WRITTEN TASK>
Transcribe the records below exactly, from their first line through the line containing "from mathutils import Vector, Matrix, noise". Omit every line after it.

DATASET EXCERPTS>
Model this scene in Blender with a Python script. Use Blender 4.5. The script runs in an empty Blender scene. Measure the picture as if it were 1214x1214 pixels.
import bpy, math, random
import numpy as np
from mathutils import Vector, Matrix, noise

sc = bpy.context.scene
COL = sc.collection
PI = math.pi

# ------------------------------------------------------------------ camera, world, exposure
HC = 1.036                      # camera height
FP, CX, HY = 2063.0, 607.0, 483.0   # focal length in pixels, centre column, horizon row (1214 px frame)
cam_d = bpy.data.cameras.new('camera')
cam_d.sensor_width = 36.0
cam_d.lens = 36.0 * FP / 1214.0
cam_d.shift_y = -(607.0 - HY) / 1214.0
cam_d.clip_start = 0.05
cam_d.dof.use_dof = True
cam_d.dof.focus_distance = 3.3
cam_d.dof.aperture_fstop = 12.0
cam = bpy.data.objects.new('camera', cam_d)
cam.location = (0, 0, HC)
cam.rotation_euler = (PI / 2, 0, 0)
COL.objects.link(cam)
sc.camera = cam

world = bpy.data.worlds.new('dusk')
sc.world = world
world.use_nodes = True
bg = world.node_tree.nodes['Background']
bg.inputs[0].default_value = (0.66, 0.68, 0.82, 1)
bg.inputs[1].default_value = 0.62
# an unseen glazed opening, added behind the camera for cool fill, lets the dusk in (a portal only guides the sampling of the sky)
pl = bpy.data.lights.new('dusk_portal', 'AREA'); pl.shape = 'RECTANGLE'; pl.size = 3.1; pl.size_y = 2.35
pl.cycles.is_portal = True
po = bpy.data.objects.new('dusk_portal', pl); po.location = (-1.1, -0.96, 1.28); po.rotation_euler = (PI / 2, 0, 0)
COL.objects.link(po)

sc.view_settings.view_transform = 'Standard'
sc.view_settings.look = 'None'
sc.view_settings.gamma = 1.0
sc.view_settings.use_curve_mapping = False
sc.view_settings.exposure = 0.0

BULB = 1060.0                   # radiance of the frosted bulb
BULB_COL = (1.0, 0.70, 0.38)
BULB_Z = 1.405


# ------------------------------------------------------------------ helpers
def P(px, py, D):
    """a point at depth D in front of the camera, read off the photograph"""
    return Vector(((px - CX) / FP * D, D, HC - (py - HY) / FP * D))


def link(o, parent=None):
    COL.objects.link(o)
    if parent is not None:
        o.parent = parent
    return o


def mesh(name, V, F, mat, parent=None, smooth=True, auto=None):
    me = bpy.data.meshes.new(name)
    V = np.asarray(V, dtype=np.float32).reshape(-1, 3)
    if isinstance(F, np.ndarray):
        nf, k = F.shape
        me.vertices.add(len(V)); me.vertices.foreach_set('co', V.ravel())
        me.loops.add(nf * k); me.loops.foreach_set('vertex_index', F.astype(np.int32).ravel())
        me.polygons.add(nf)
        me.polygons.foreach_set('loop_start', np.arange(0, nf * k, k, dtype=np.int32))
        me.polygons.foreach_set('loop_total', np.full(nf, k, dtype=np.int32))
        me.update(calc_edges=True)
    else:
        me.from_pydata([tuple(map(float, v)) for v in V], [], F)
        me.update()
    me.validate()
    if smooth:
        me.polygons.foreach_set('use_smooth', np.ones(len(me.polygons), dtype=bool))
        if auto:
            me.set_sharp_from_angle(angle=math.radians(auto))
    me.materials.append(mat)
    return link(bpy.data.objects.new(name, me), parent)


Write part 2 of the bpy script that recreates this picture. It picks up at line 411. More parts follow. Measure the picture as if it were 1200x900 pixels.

SOLUTION>
Model this scene in Blender with a Python script. Use Blender 4.5. The script runs in an empty Blender scene. Measure the picture as if it were 1214x1214 pixels.
import bpy, math, random
import numpy as np
from mathutils import Vector, Matrix, noise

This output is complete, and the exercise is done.